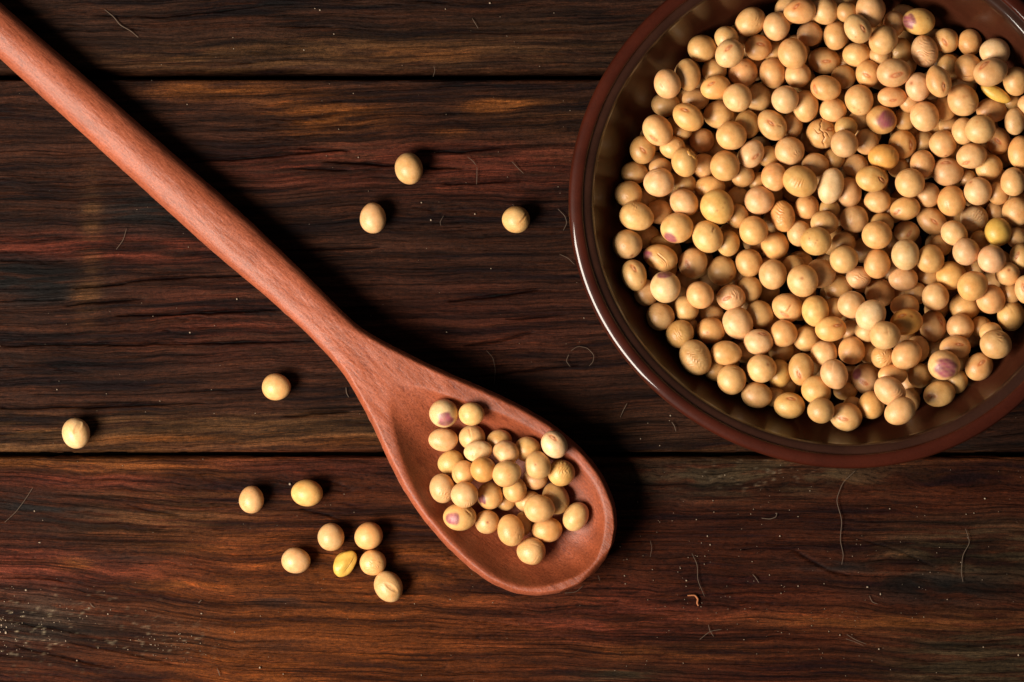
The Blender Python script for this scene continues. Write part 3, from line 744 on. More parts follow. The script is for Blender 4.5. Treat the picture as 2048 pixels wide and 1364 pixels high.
SPOON = [
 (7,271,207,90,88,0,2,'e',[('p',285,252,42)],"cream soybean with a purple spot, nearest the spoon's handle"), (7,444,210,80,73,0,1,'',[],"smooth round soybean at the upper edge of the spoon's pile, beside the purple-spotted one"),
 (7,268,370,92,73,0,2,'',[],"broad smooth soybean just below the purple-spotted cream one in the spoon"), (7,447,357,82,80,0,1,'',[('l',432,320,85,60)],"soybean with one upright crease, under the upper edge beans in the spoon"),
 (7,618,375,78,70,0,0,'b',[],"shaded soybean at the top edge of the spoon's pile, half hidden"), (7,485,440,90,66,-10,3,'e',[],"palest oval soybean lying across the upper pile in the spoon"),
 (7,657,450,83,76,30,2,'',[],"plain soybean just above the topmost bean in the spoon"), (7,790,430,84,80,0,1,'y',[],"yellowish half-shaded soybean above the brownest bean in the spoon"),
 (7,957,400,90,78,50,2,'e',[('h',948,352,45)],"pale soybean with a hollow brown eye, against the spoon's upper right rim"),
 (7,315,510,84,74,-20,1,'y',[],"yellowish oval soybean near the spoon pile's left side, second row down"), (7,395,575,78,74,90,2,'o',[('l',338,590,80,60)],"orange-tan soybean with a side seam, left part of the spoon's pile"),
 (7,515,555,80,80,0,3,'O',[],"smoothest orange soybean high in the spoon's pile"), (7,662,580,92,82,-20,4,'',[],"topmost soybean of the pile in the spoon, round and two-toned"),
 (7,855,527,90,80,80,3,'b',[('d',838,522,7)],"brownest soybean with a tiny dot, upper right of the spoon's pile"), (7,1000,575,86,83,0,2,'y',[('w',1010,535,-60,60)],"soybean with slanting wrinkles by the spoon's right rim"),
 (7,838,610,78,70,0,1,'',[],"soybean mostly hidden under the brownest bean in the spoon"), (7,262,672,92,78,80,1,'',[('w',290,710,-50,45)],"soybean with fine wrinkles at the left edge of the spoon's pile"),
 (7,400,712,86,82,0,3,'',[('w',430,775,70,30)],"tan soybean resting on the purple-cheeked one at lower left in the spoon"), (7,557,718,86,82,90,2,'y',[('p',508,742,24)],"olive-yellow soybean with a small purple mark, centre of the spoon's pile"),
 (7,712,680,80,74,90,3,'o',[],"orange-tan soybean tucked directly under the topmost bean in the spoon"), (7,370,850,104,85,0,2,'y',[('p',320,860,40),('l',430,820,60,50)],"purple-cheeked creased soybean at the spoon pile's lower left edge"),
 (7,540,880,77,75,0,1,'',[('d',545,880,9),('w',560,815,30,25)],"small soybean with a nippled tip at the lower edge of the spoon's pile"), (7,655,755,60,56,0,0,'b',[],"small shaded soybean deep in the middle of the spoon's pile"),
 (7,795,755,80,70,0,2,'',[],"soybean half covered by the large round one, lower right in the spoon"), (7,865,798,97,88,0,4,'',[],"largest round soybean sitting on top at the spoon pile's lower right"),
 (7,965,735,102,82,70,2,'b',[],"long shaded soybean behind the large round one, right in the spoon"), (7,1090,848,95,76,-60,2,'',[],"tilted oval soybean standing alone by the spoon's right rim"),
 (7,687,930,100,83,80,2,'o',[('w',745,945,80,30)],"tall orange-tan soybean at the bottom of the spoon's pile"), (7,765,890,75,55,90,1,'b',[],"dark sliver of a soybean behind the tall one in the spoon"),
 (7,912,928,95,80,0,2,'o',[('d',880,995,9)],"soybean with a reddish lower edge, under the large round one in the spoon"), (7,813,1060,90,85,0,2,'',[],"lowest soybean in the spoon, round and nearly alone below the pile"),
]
LOOSE = [
 (8,818,337,32,28,80,0,'',[],"topmost loose soybean on the table, smooth, between handle and bowl"), (8,746,436,31,26,88,0,'',[],"upright oval loose soybean next to the spoon handle's upper side"),
 (8,1032,439,28,27,0,0,'',[('l',1048,436,-35,26)],"loose soybean with a dark cracked side, beside the bowl's left rim"), (8,553,774,29,27,0,0,'',[],"round loose soybean under the spoon's neck on the middle plank"),
 (8,152,866,31,28,80,0,'e',[('D',158,853,-60)],"dented pale soybean at far left above the plank gap"), (8,503,999,28,25,95,0,'k',[],"small upright soybean on the lower plank, left of the yellow one"),
 (8,614,986,32,27,5,0,'y',[],"glossy yellow oval soybean just under the plank gap"), (8,662,1074,28,27,90,0,'k',[],"round pinkish soybean at the upper left of the loose cluster"),
 (8,737,1072,29,27,-30,0,'o',[],"orange-tan soybean at the upper right of the loose cluster"), (8,592,1121,29,26,5,0,'k',[],"pinkish soybean lying apart to the left of the loose cluster"),
 (8,691,1126,29,20,-52,0,'Y',[('shrivel',),('l',704,1132,-50,36)],"small shrivelled yellow soybean in the middle of the loose cluster"), (8,746,1125,27,26,0,0,'',[('w',752,1132,30,16)],"lightly wrinkled soybean just right of the shrivelled yellow one"),
 (8,777,1173,33,28,60,0,'',[('D',784,1174,35)],"largest loose soybean with an oval dent, lowest of the cluster"),
]
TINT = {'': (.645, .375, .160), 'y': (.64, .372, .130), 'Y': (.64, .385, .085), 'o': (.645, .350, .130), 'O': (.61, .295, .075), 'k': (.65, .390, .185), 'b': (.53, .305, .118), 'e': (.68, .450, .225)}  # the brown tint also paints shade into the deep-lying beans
TWORD = {'': 'tan', 'y': 'yellowish', 'Y': 'yellow', 'o': 'orange-tan', 'O': 'orange', 'k': 'pinkish-tan', 'b': 'brown-shaded', 'e': 'pale'}

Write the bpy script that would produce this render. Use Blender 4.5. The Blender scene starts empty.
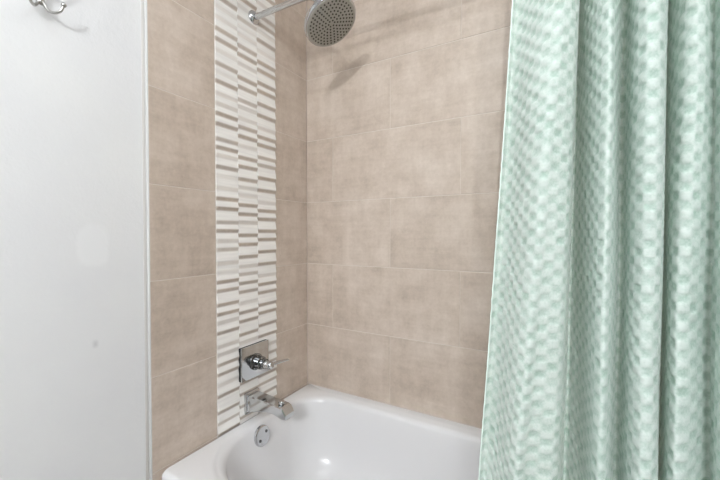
import bpy, bmesh, math, random
import numpy as np
from mathutils import Vector, Matrix
random.seed(7)
sc = bpy.context.scene
col = sc.collection

# ---------------------------------------------------------------- camera
cam_d = bpy.data.cameras.new('camera')
cam_d.sensor_width = 36.0
cam_d.lens = 17.7
cam_d.clip_start = 0.02
cam = bpy.data.objects.new('camera', cam_d); col.objects.link(cam)
cam.location = (1.114, -1.421, 1.18)
cam.rotation_euler = (math.radians(90 - 1.05), 0, math.radians(29.6))
sc.camera = cam

# ---------------------------------------------------------------- world, lights, exposure
w = bpy.data.worlds.new('world'); sc.world = w
w.use_nodes = True
w.node_tree.nodes['Background'].inputs[0].default_value = (0.9, 0.95, 1.0, 1)
w.node_tree.nodes['Background'].inputs[1].default_value = 0.05
sc.view_settings.view_transform = 'Standard'
sc.view_settings.look = 'None'
sc.view_settings.gamma = 1.0
sc.view_settings.use_curve_mapping = False
sc.view_settings.exposure = -0.46

def lamp(name, typ, loc, power, colour, radius=0.05, rot=(0, 0, 0), size=None):
    d = bpy.data.lights.new(name, typ)
    d.energy = power; d.color = colour
    if typ == 'POINT': d.shadow_soft_size = radius
    if size: d.shape = 'RECTANGLE'; d.size, d.size_y = size
    o = bpy.data.objects.new(name, d); col.objects.link(o)
    o.location = loc; o.rotation_euler = rot
    return o
# vanity bulbs on the far side of the room and an unseen fill light added overhead
lamp('vanity_bulb', 'POINT', (1.42, -3.00, 2.03), 102.0, (0.93, 0.97, 1.0), 0.009)
lamp('vanity_bulb', 'POINT', (1.66, -3.00, 2.175), 58.0, (0.93, 0.97, 1.0), 0.009)
lamp('ceiling_fill', 'AREA', (0.80, -0.98, 2.42), 7.5, (0.92, 0.97, 1.0), size=(0.6, 0.6))

# ---------------------------------------------------------------- helpers
def link(name, me, parent=None):
    o = bpy.data.objects.new(name, me); col.objects.link(o)
    if parent is not None: o.parent = parent
    return o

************

▶ What you should do
Give the exact lines, and only those, from the line containing "soybean resting on" through the line containing "with a reddish" in the entries above.

▶ Finished answer
 (7,400,712,86,82,0,3,'',[('w',430,775,70,30)],"tan soybean resting on the purple-cheeked one at lower left in the spoon"), (7,557,718,86,82,90,2,'y',[('p',508,742,24)],"olive-yellow soybean with a small purple mark, centre of the spoon's pile"),
 (7,712,680,80,74,90,3,'o',[],"orange-tan soybean tucked directly under the topmost bean in the spoon"), (7,370,850,104,85,0,2,'y',[('p',320,860,40),('l',430,820,60,50)],"purple-cheeked creased soybean at the spoon pile's lower left edge"),
 (7,540,880,77,75,0,1,'',[('d',545,880,9),('w',560,815,30,25)],"small soybean with a nippled tip at the lower edge of the spoon's pile"), (7,655,755,60,56,0,0,'b',[],"small shaded soybean deep in the middle of the spoon's pile"),
 (7,795,755,80,70,0,2,'',[],"soybean half covered by the large round one, lower right in the spoon"), (7,865,798,97,88,0,4,'',[],"largest round soybean sitting on top at the spoon pile's lower right"),
 (7,965,735,102,82,70,2,'b',[],"long shaded soybean behind the large round one, right in the spoon"), (7,1090,848,95,76,-60,2,'',[],"tilted oval soybean standing alone by the spoon's right rim"),
 (7,687,930,100,83,80,2,'o',[('w',745,945,80,30)],"tall orange-tan soybean at the bottom of the spoon's pile"), (7,765,890,75,55,90,1,'b',[],"dark sliver of a soybean behind the tall one in the spoon"),
 (7,912,928,95,80,0,2,'o',[('d',880,995,9)],"soybean with a reddish lower edge, under the large round one in the spoon"), (7,813,1060,90,85,0,2,'',[],"lowest soybean in the spoon, round and nearly alone below the pile"),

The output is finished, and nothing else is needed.